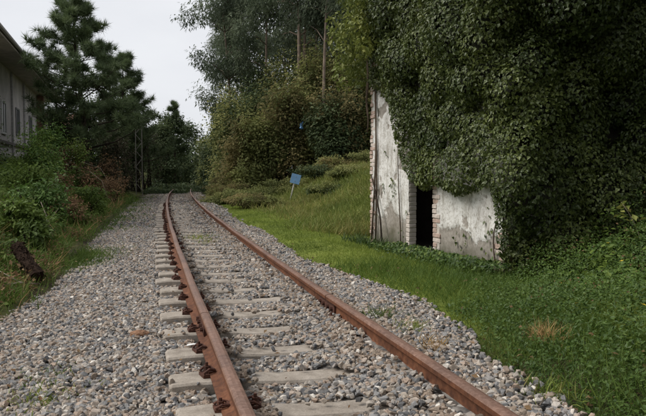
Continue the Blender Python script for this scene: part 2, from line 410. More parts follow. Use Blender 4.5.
for sg in (-1, 1):
    js = joints[sg]
    for a_, b_ in zip(js[:-1], js[1:]):
        r = rail_piece(sg, a_ + .006, b_ - .006)
        if b_ < 50:
            for ds in (-1, 1):
                p = trackpoint(sg * HALF + ds * .0085, b_); kx = float(slope(b_))
                o = link("fishplate", plate_me, None, r)
                o.matrix_local = Matrix.Translation((p.x - float(cx(5)), p.y - 5.0, 0)) @ Matrix.Rotation(-math.atan(kx), 4, 'Z') @ (Matrix.Rotation(PI, 4, 'Z') if ds < 0 else Matrix.Identity(4))

# one sleeper: wide ends, rail seats, slimmer lower middle
def sleeper_mesh():
    prof = [(-.83, -.012, .105), (-.815, .0, .112), (-.70, .006, .115), (-.62, .004, .115), (-.44, .004, .115), (-.36, -.012, .108), (-.2, -.026, .1), (0, -.03, .098)]
    prof += [(-x, z, w_) for (x, z, w_) in prof[-2::-1]]
    V = []; F = []
    for (x, z, w_) in prof:
        V += [(x, -w_ - .02, -.2), (x, -w_, z - .012), (x, -w_ + .012, z), (x, w_ - .012, z), (x, w_, z - .012), (x, w_ + .02, -.2)]
    n = len(prof)
    for i in range(n - 1):
        for j in range(5):
            F.append((i * 6 + j, i * 6 + j + 1, (i + 1) * 6 + j + 1, (i + 1) * 6 + j))
        F.append((i * 6 + 5, i * 6, (i + 1) * 6, (i + 1) * 6 + 5))
    F.append(tuple(range(6))); F.append(tuple((n - 1) * 6 + j for j in range(6)))
    m_ = MB().add(V, F).mesh("sleeper"); m_.materials.append(M['concrete']); return m_
def clip_mesh():
    b = MB()
    b.box(-.005, .075, -.055, .055, .0, .022)
    b.box(-.02, .03, -.035, .035, .022, .036)
    arcp = [(.07, -.045, .03), (.03, -.05, .058), (-.012, -.04, .045), (-.022, 0, .036), (-.012, .04, .045), (.03, .05, .058), (.07, .045, .03)]
    b.tube(arcp, .010, 6)
    V = [(.035 + .022 * math.cos(i * PI / 3), .022 * math.sin(i * PI / 3), z) for z in (.03, .07) for i in range(6)]
    b.add(V, [tuple(range(6, 12))] + [(i, (i + 1) % 6, 6 + (i + 1) % 6, 6 + i) for i in range(6)])
    b.tube([(.035, 0, .06), (.035, 0, .095)], .011, 6)
    m_ = b.mesh("rail_clip"); m_.materials.append(M['clip']); return m_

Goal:
Exactly as they appear, print the lines of the listing above from its first line through the line that contains "o.matrix_local = Matrix.Translation((p.x", minus the pictures.

The solution:
Continue the Blender Python script for this scene: part 2, from line 410. More parts follow. Use Blender 4.5.
for sg in (-1, 1):
    js = joints[sg]
    for a_, b_ in zip(js[:-1], js[1:]):
        r = rail_piece(sg, a_ + .006, b_ - .006)
        if b_ < 50:
            for ds in (-1, 1):
                p = trackpoint(sg * HALF + ds * .0085, b_); kx = float(slope(b_))
                o = link("fishplate", plate_me, None, r)
                o.matrix_local = Matrix.Translation((p.x - float(cx(5)), p.y - 5.0, 0)) @ Matrix.Rotation(-math.atan(kx), 4, 'Z') @ (Matrix.Rotation(PI, 4, 'Z') if ds < 0 else Matrix.Identity(4))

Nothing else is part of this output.